Yeah i know how this is, there is no real support over these kind of problem, i dont think that ppl really know whats going on etc. When it should work it dont, when it shouldnt work it does etc.
I mean, how can i get better results on my old ~5years computer then my new 2 year old? Im seriously thinking about giving this up and only do local recordings. For me shadowplay works flawlessly Nvenc in OBS works like shit, choppy, underperforming and looks bad.
And when i use x264 and compare my results with others... there are streams whith 2000kbps that looks better then my 5000kbps attempts... My video dont get smooth, it get pixelated, looks like lower resulion etc. my game gets choppy.. and basically no settings makes it better.
And sometimes i get better results... but when i start streaming next time, it lags again hahaha... dont matter if i reformat computer etc. Maby its driverproblems..whatevs
Well, it's a software that is free to use, I think it's realy nice, but you have no real payed coders/workers, so to find and fix the problems is a little bit difficult :( . I've tried XSplit and as I opened it, there are instant two errors that the overlay of origin and nvidia shadowplay won't work ... and that's a software you pay for monthly, if you want the advanced options you got in OBS for free.
Unfortunately I can't help you with your problem, because when I use x264-encoding, I get a very high cpu load (I've got an 7 years old CPU, 6 physical and 6 virtual cores) so there will not be enough ressources for actual games. And I think with an i5, you may got more problems, because you only get 4 physical cores ithoout hyperthreading.
You got an 1060, try to use NVENC and check if the problem will be the same. By the way, you will generaly lost less FPS if you stream with NVENC. The advantage of CPU-rendering are more options to encode so the video gets better, but that's only important when you stream on Twitch and need to put as much as information into 3500 kbit/s.
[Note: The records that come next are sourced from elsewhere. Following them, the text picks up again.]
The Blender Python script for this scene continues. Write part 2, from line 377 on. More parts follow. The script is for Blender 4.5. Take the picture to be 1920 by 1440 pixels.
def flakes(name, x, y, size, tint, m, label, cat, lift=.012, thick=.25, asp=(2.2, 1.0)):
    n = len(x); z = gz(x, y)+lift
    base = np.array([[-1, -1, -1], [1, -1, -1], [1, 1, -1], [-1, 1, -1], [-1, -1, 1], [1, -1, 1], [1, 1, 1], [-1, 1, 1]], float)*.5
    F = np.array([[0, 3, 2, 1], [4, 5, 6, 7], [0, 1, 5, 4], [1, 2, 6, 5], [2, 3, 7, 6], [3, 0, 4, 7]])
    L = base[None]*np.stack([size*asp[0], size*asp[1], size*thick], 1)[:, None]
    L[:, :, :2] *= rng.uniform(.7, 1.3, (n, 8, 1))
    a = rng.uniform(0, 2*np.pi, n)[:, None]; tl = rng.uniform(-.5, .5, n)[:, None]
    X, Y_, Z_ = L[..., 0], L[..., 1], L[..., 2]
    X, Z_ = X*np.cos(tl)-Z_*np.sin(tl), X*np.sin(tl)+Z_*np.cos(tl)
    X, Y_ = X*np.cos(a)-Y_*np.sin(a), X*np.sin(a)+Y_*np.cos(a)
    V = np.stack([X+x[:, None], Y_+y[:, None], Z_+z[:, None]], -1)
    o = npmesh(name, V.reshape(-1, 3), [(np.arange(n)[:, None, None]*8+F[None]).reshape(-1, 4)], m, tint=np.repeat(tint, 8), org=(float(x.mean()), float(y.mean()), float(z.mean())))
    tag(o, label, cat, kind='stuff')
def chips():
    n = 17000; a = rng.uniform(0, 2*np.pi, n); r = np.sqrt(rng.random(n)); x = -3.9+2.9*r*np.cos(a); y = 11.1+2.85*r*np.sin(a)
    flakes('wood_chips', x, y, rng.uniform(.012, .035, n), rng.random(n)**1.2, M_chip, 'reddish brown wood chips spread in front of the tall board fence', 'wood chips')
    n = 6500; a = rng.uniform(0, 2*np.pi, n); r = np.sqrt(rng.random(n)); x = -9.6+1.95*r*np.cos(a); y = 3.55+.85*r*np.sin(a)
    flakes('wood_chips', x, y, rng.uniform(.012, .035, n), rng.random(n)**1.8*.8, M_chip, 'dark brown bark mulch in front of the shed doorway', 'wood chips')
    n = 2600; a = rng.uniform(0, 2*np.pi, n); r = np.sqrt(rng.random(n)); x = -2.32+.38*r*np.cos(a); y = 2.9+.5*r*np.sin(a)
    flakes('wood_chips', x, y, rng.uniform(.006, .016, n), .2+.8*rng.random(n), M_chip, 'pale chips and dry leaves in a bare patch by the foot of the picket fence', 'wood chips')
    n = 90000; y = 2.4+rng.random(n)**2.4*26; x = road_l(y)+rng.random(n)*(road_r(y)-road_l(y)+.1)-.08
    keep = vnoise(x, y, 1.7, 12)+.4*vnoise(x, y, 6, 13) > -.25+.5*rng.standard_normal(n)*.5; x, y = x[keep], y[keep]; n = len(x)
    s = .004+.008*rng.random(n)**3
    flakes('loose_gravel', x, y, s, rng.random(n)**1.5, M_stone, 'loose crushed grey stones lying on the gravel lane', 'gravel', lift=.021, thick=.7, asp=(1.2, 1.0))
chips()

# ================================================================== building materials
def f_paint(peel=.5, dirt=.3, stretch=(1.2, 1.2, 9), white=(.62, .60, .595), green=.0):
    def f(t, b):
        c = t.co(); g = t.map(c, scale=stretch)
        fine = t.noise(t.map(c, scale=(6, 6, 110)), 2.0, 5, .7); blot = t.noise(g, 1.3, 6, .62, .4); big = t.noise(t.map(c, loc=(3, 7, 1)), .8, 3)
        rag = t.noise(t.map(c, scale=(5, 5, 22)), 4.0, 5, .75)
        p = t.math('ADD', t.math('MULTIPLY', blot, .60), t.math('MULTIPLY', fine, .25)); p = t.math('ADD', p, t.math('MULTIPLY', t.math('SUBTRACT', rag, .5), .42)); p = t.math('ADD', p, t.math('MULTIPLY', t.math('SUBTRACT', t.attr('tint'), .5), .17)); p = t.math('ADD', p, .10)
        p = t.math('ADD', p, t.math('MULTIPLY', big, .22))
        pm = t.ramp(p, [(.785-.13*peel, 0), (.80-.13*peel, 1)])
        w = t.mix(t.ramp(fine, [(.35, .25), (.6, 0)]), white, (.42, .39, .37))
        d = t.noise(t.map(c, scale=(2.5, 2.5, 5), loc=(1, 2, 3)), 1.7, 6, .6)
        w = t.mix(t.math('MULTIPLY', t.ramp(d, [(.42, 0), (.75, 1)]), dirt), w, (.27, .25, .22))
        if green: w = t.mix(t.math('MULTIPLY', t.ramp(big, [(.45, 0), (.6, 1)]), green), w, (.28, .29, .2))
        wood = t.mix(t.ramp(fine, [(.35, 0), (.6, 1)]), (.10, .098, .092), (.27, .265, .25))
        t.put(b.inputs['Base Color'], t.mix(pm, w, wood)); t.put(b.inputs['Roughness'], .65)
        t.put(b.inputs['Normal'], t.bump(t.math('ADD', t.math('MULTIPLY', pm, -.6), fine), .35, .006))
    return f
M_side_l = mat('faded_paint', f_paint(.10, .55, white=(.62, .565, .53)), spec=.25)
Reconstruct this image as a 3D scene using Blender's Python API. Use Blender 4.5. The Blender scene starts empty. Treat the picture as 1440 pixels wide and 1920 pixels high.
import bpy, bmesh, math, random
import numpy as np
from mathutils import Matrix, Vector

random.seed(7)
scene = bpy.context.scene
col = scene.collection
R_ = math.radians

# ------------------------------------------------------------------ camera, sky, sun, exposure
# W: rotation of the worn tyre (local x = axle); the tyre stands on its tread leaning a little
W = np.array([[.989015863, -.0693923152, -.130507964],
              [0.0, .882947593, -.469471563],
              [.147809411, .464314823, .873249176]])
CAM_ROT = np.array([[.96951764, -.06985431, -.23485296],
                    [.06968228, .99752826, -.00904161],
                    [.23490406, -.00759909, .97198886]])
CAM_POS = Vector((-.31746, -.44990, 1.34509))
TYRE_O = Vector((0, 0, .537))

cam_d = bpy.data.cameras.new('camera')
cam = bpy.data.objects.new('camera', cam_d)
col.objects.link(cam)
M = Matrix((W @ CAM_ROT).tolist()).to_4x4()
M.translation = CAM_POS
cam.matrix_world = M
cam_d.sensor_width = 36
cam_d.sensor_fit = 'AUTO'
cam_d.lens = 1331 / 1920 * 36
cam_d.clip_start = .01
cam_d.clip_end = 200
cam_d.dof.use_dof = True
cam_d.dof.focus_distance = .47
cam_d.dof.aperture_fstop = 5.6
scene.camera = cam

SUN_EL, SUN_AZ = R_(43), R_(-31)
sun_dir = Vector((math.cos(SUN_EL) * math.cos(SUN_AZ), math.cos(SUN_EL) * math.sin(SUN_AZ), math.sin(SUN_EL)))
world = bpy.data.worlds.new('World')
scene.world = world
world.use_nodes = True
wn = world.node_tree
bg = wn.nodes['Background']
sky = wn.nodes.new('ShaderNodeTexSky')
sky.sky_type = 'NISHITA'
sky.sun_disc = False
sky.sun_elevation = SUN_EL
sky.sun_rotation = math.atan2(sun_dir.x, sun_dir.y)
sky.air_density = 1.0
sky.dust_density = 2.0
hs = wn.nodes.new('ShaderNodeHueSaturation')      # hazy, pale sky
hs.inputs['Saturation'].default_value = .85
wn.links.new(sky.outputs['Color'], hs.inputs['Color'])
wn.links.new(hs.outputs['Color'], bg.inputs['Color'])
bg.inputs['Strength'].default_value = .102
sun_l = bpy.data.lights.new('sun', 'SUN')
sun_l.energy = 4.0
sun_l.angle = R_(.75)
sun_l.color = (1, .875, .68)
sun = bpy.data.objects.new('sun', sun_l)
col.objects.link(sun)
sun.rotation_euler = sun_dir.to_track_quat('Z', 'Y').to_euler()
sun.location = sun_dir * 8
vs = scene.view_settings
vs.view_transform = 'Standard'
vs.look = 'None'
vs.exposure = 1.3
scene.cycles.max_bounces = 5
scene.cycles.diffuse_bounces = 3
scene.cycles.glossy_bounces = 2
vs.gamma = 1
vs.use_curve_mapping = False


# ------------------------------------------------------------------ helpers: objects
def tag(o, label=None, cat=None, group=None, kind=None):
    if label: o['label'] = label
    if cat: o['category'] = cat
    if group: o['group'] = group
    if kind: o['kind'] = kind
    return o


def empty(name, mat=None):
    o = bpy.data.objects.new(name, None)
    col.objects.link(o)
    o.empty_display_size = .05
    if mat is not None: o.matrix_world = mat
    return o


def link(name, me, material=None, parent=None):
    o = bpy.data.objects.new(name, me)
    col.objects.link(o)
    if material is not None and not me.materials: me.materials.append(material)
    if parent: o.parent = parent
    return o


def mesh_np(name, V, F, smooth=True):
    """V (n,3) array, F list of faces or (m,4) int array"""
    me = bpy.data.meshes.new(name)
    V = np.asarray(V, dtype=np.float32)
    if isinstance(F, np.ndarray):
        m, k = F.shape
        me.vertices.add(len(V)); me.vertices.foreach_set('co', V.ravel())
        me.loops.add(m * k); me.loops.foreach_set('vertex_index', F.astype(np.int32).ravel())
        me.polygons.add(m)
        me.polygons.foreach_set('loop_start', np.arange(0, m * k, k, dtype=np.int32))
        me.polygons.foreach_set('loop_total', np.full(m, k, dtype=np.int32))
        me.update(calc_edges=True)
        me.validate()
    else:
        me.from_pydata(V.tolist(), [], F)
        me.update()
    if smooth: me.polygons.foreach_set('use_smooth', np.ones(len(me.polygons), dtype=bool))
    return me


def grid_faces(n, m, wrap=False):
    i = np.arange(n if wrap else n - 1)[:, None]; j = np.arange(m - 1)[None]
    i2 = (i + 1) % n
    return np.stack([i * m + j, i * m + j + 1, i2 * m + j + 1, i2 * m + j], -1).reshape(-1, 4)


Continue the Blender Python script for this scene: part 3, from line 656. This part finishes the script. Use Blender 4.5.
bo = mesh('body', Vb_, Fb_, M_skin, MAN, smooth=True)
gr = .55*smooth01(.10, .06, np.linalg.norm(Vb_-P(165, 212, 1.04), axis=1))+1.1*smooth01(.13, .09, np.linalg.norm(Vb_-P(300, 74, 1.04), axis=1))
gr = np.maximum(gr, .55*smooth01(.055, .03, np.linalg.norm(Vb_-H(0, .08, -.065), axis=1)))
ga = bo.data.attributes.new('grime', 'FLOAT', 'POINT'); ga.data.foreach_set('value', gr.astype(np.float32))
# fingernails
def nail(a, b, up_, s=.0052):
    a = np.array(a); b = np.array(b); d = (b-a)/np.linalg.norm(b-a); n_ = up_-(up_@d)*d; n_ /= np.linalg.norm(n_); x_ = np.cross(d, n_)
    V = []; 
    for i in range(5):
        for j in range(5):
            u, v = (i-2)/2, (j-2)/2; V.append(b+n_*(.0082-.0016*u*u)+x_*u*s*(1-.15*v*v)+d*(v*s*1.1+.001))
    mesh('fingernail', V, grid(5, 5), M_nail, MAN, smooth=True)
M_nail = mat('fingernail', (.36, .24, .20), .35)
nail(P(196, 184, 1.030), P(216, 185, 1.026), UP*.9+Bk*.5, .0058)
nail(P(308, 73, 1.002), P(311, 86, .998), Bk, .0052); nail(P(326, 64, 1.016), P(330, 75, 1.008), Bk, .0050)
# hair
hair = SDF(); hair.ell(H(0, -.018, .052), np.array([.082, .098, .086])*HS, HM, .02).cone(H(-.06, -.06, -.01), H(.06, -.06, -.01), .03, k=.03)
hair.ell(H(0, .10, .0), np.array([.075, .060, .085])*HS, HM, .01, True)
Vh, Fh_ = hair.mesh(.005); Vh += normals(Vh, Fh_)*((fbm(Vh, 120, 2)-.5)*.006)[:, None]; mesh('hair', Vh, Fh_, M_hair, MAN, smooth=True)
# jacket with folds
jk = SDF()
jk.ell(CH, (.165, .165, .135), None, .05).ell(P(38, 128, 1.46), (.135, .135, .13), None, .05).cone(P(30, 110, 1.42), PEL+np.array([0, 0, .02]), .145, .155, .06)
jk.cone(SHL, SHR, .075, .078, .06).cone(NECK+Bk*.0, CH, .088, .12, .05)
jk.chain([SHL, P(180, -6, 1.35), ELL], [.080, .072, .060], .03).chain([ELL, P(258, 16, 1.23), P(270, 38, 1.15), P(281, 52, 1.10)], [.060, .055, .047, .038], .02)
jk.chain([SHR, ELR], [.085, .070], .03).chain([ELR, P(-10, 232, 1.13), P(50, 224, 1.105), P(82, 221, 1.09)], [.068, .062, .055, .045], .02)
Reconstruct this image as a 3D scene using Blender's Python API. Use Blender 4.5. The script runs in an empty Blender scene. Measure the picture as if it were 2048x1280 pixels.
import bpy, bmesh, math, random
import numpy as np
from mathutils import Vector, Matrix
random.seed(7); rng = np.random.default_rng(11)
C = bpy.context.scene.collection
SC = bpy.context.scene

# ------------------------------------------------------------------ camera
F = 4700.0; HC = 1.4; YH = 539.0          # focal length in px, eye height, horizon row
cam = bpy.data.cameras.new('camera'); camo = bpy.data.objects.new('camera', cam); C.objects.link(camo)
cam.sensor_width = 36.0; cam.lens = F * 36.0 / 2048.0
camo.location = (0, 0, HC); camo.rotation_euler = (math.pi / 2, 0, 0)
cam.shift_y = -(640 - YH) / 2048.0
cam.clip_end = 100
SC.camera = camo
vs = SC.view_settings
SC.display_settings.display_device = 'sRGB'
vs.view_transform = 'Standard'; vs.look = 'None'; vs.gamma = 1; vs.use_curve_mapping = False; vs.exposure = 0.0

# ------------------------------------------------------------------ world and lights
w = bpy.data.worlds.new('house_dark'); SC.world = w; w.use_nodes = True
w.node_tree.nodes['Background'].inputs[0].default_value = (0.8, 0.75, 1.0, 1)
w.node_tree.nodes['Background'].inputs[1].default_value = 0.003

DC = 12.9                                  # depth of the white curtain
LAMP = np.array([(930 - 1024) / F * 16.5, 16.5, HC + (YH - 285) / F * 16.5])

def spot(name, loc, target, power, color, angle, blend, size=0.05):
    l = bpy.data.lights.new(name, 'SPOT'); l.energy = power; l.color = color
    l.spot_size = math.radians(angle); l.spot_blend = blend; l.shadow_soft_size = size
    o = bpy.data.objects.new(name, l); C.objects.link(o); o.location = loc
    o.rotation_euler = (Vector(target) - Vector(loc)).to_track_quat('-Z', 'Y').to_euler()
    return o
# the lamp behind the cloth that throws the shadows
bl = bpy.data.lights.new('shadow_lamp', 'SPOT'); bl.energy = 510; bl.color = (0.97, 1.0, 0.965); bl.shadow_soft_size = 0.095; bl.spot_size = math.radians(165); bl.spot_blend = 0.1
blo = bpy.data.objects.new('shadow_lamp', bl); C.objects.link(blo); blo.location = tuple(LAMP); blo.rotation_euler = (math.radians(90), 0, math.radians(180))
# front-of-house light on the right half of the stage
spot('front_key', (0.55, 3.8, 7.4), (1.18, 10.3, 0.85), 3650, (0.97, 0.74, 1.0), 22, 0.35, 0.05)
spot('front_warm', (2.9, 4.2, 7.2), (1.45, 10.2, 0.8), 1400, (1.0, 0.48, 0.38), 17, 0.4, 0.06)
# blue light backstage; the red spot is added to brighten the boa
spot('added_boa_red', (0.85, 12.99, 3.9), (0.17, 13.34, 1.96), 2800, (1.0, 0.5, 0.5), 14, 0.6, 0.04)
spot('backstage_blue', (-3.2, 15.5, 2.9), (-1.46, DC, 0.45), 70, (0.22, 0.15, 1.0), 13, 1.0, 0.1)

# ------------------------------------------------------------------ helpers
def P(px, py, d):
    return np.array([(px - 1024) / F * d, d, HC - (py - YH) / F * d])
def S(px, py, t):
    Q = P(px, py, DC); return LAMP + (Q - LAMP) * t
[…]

I stream on YouTube, there you got a higher bitrate (I'm streaming in 1080p with 9000 kbit/s and this week I give it a try and raise it till 16000 kbit/s) and for local recordings I use 25000 kbit/s. Here are examples from a
live-stream and my
local recordings. Maybe you give it a try, but when you stream on Twitch, you need CPU encoding because NVENC with 3500 kbit/s is a lower quality.